Brad: You gotta be a fucking pal… You know what, I’m gonna give you a fucking pass, just give me the case.
Donnie: You’re gonna give me a pass?
Brad: Look, it’s a figure of fucking speech, just give me the fucking…
Donnie: Oh my God, the emperor of Fucksville came down from Fucksville to give me a pass! Hey, what are the citizens of Fucksville doing today when their emperor’s gone? Is it, is it mayhem? Are people lauding and raping? What are all the little fuckheads doing while you’re here?
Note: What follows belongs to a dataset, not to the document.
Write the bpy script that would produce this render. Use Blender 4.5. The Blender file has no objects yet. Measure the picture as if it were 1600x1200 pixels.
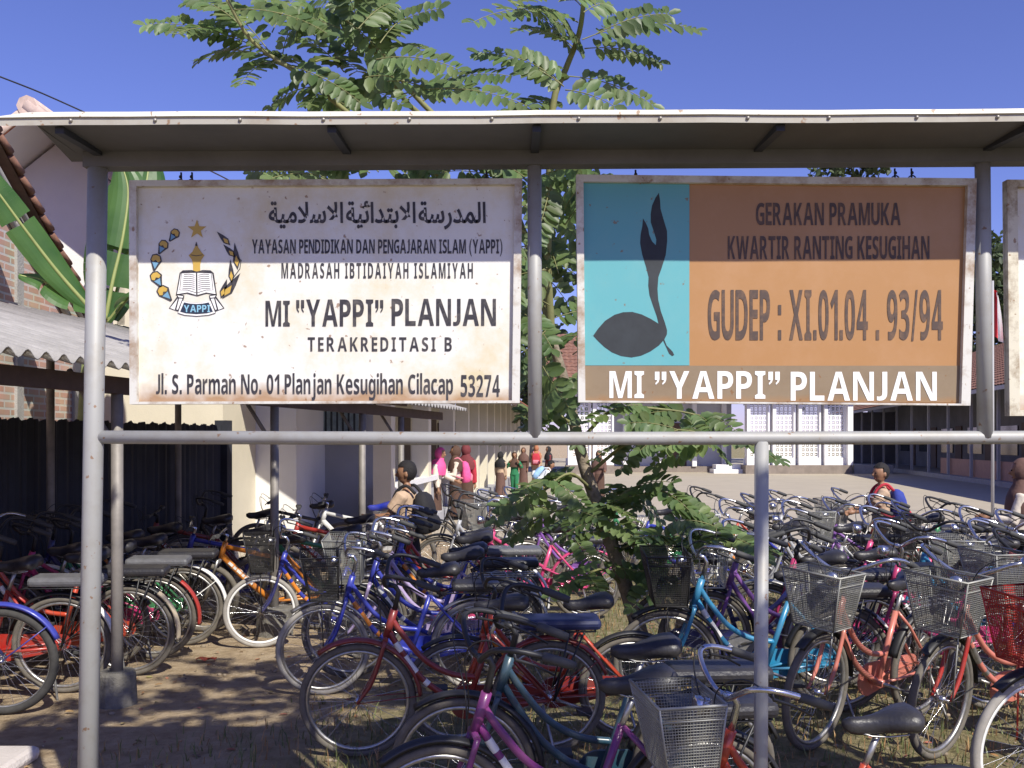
import bpy, bmesh, math, random
import numpy as np
from mathutils import Vector, Matrix, Quaternion

SC = bpy.context.scene
COL = SC.collection
R = math.radians
rnd = random.Random(11)

# ------------------------------------------------------------------ camera, world, sun, exposure
CH, F, HOR = 1.55, 1500.0, 690.0            # eye height, focal length in photo pixels, horizon row
cam_d = bpy.data.cameras.new('camera')
cam_d.sensor_width = 36.0
cam_d.lens = 36.0 * F / 1600.0
cam_d.shift_y = (HOR - 600.0) / 1600.0
cam_d.clip_start, cam_d.clip_end = 0.05, 2000
cam = bpy.data.objects.new('camera', cam_d)
COL.objects.link(cam)
cam.location = (0, 0, CH)
cam.rotation_euler = (R(90), 0, 0)
SC.camera = cam

SUN = Vector((0.45, -0.75, 0.83)).normalized()
w = bpy.data.worlds.new('World')
SC.world = w
w.use_nodes = True
nt = w.node_tree
bg = nt.nodes['Background']
sky = nt.nodes.new('ShaderNodeTexSky')
sky.sky_type = 'NISHITA'
sky.sun_disc = False
sky.sun_elevation = math.asin(SUN.z)
sky.sun_rotation = math.atan2(SUN.x, SUN.y)
sky.air_density = 1.0
sky.dust_density = 0.3
sky.ozone_density = 5.0
tint = nt.nodes.new('ShaderNodeMix')
tint.data_type = 'RGBA'
tint.blend_type = 'MULTIPLY'
tint.inputs['Factor'].default_value = 1.0
tint.inputs['B'].default_value = (1.06, 0.87, 1.36, 1)
nt.links.new(sky.outputs[0], tint.inputs['A'])
nt.links.new(tint.outputs['Result'], bg.inputs[0])
bg.inputs[1].default_value = 0.092

sd = bpy.data.lights.new('sun', 'SUN')
sd.energy = 4.9
sd.angle = R(0.55)
sd.color = (1.0, 0.95, 0.84)
so = bpy.data.objects.new('sun', sd)
COL.objects.link(so)
so.rotation_euler = SUN.to_track_quat('Z', 'Y').to_euler()
so.location = (0, 0, 12)

SC.view_settings.view_transform = 'Standard'
SC.view_settings.look = 'None'
SC.view_settings.exposure = 0.30
SC.view_settings.gamma = 1.0
SC.render.engine = 'CYCLES'
SC.cycles.max_bounces = 6
SC.cycles.transparent_max_bounces = 8


def P(px, py, Y):
    """photo pixel at depth Y -> world point"""
    return Vector(((px - 800.0) * Y / F, Y, CH + (HOR - py) * Y / F))


def GX(px, Y):
    return (px - 800.0) * Y / F


# ------------------------------------------------------------------ materials
MATS = {}


def mat(name, col, rough=0.6, metal=0.0, var=0.12, scale=6.0, bump=0.0, bscale=60.0, spec=0.5, col2=None, coat=0.0):
    if name in MATS:
        return MATS[name]
    m = bpy.data.materials.new(name)
    m.use_nodes = True
    t = m.node_tree
    b = t.nodes['Principled BSDF']
    b.inputs['Roughness'].default_value = rough
    b.inputs['Metallic'].default_value = metal
    b.inputs['Specular IOR Level'].default_value = spec
    b.inputs['Coat Weight'].default_value = coat
    b.inputs['Coat Roughness'].default_value = 0.15
    tc = t.nodes.new('ShaderNodeTexCoord')
    n = t.nodes.new('ShaderNodeTexNoise')
    n.inputs['Scale'].default_value = scale
    n.inputs['Detail'].default_value = 6
    n.inputs['Roughness'].default_value = 0.65
    t.links.new(tc.outputs['Object'], n.inputs['Vector'])
    cr = t.nodes.new('ShaderNodeValToRGB')
    c = Vector(col[:3])
    if col2 is None:
        a, d = c * (1 - var), c * (1 + var)
    else:
        a, d = Vector(col2[:3]), c
    cr.color_ramp.elements[0].position = 0.3
    cr.color_ramp.elements[1].position = 0.7
    cr.color_ramp.elements[0].color = (*a, 1)
    cr.color_ramp.elements[1].color = (*d, 1)
    t.links.new(n.outputs['Fac'], cr.inputs[0])
    t.links.new(cr.outputs[0], b.inputs['Base Color'])
    if bump:
        n2 = t.nodes.new('ShaderNodeTexNoise')
        n2.inputs['Scale'].default_value = bscale
        n2.inputs['Detail'].default_value = 5
        t.links.new(tc.outputs['Object'], n2.inputs['Vector'])
        bp = t.nodes.new('ShaderNodeBump')
        bp.inputs['Strength'].default_value = bump
        bp.inputs['Distance'].default_value = 0.02
        t.links.new(n2.outputs['Fac'], bp.inputs['Height'])
        t.links.new(bp.outputs[0], b.inputs['Normal'])
    MATS[name] = m
    return m


def nodes(m):
    t = m.node_tree
    return t, t.nodes['Principled BSDF'], (lambda k: t.nodes.new(k)), (lambda a, b: t.links.new(a, b))


def stained(name, col, stain, amount=0.5, scale=5.0, rough=0.5, spots=True, metal=0.0, bottom=None):
    """painted metal with rust specks and yellow-brown blotches"""
    if name in MATS:
        return MATS[name]
    m = bpy.data.materials.new(name)
    m.use_nodes = True
    t, b, N, L = nodes(m)
    b.inputs['Roughness'].default_value = rough
    b.inputs['Metallic'].default_value = metal
    tc = N('ShaderNodeTexCoord')
    n = N('ShaderNodeTexNoise')
    n.inputs['Scale'].default_value = scale
    n.inputs['Detail'].default_value = 8
    n.inputs['Roughness'].default_value = 0.7
    L(tc.outputs['Object'], n.inputs['Vector'])
    r1 = N('ShaderNodeValToRGB')
    r1.color_ramp.elements[0].position = 0.46
    r1.color_ramp.elements[1].position = 0.68
    r1.color_ramp.elements[0].color = (0, 0, 0, 1)
    r1.color_ramp.elements[1].color = (amount, amount, amount, 1)
    L(n.outputs['Fac'], r1.inputs[0])
    mx = N('ShaderNodeMix')
    mx.data_type = 'RGBA'
    mx.inputs['A'].default_value = (*col, 1)
    mx.inputs['B'].default_value = (*stain, 1)
    L(r1.outputs[0], mx.inputs['Factor'])
    out = mx.outputs['Result']
    if bottom:
        # rust creeping up from the lower edge: bottom = (z where it ends, height)
        sp = N('ShaderNodeSeparateXYZ')
        L(tc.outputs['Object'], sp.inputs[0])
        n4 = N('ShaderNodeTexNoise')
        n4.inputs['Scale'].default_value = 14
        n4.inputs['Detail'].default_value = 8
        L(tc.outputs['Object'], n4.inputs['Vector'])
        ad = N('ShaderNodeMath')
        ad.operation = 'MULTIPLY_ADD'
        ad.inputs[1].default_value = -bottom[1] * 1.6
        L(n4.outputs['Fac'], ad.inputs[0])
        L(sp.outputs[2], ad.inputs[2])
        mr = N('ShaderNodeMapRange')
        mr.inputs['From Min'].default_value = bottom[0] - bottom[1] * 0.8
        mr.inputs['From Max'].default_value = bottom[0] + bottom[1] * 0.2
        mr.inputs['To Min'].default_value = 0.85
        mr.inputs['To Max'].default_value = 0.0
        L(ad.outputs[0], mr.inputs['Value'])
        m2 = N('ShaderNodeMix')
        m2.data_type = 'RGBA'
        m2.inputs['B'].default_value = (0.30, 0.15, 0.05, 1)
        L(out, m2.inputs['A'])
        L(mr.outputs[0], m2.inputs['Factor'])
        out = m2.outputs['Result']
    if spots:
        v = N('ShaderNodeTexNoise')
        v.inputs['Scale'].default_value = 42
        v.inputs['Detail'].default_value = 3
        L(tc.outputs['Object'], v.inputs['Vector'])
        r2 = N('ShaderNodeValToRGB')
        r2.color_ramp.elements[0].position = 0.665
        r2.color_ramp.elements[1].position = 0.71
        r2.color_ramp.elements[0].color = (0, 0, 0, 1)
        r2.color_ramp.elements[1].color = (0.75, 0.75, 0.75, 1)
        L(v.outputs['Fac'], r2.inputs[0])
        m3 = N('ShaderNodeMix')
        m3.data_type = 'RGBA'
        m3.inputs['B'].default_value = (0.22, 0.10, 0.03, 1)
        L(out, m3.inputs['A'])
        L(r2.outputs[0], m3.inputs['Factor'])
        out = m3.outputs['Result']
    L(out, b.inputs['Base Color'])
    MATS[name] = m
    return m


def leafmat(name, c1, c2, trans=0.35, rough=0.45):
    m = bpy.data.materials.new(name)
    m.use_nodes = True
    t, b, N, L = nodes(m)
    tc = N('ShaderNodeTexCoord')
    n = N('ShaderNodeTexNoise')
    n.inputs['Scale'].default_value = 2.2
    n.inputs['Detail'].default_value = 4
    L(tc.outputs['Object'], n.inputs['Vector'])
    cr = N('ShaderNodeValToRGB')
    cr.color_ramp.elements[0].position = 0.35
    cr.color_ramp.elements[1].position = 0.65
    cr.color_ramp.elements[0].color = (*c1, 1)
    cr.color_ramp.elements[1].color = (*c2, 1)
    L(n.outputs['Fac'], cr.inputs[0])
    at = N('ShaderNodeAttribute')
    at.attribute_name = 'shade'
    mu = N('ShaderNodeMix')
    mu.data_type = 'RGBA'
    mu.blend_type = 'MULTIPLY'
    mu.inputs['Factor'].default_value = 1
    L(cr.outputs[0], mu.inputs['A'])
    L(at.outputs['Color'], mu.inputs['B'])
    L(mu.outputs['Result'], b.inputs['Base Color'])
    b.inputs['Roughness'].default_value = rough
    tr = N('ShaderNodeBsdfTranslucent')
    hs = N('ShaderNodeHueSaturation')
    hs.inputs['Value'].default_value = 1.5
    hs.inputs['Hue'].default_value = 0.48
    L(mu.outputs['Result'], hs.inputs['Color'])
    L(hs.outputs[0], tr.inputs['Color'])
    ms = N('ShaderNodeMixShader')
    ms.inputs[0].default_value = trans
    L(b.outputs[0], ms.inputs[1])
    L(tr.outputs[0], ms.inputs[2])
    L(ms.outputs[0], t.nodes['Material Output'].inputs[0])
    MATS[name] = m
    return m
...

Jordan: You guys hungry? Want something to eat? We got some, uh, pasta, shrimp, lobster. I got whiskey, any kind of booze you want.
Denham: You know what? The Bureau doesn’t allow us to drink while we’re at sea.
Jordan: Duh!

Denham: Most of the Wall Street jackasses I bust are douchebags, just like their fathers before them. But you… you, Jordan, got this way all on your own.
Jordan: Did I?
Denham: Good for you, little man.
Jordan: Me, the little man?
Denham: Let me tell you something else. This is one of the nicest boats I’d ever been on. I gotta tell ya.
Jordan: I bet it is.
Denham: Hey, you wanna know what I was just thinking too? The hero I’m going to be back at the office when the Bureau seizes this boat.
Jordan: [laughing] All right, get the fuck off my boat. Good luck on that subway ride home to your miserable, ugly wives. I’m going to go get Heidi to lick some caviar off my balls

Jordan: You want a beer, pal?
Donnie: What are you drinkin’?
Jordan: I got this non-alcoholic shit…
Donnie: What’s that?
Jordan: It’s like a non-alcoholic beer. It’s got no… no alcohol.
Donnie: It’s a beer?
Jordan: Yeah, with no alcohol.
Donnie: But, you drink enough and… you drink a lot and it’ll get you fucked up?
Jordan: No, there’s no alcohol. That’s the fuckin’ point.
Donnie: I’m not a scientist; I don’t know what the fuck you’re talking about. I can get you beer if you want fuckin’ beer.
Jordan: I know, but I don’t drink, remember? I don’t drink anymore?
Donnie: What, you wanna go inside and blow some lines of baking powder, baking soda? Can’t imagine ever not enjoying getting fucked up. I love it.
Jordan: Yeah…
Donnie: How’s being sober?
Jordan: It fuckin’ sucks.
Donnie: Boring, right?
Jordan: So boring. I’m gonna kill myself.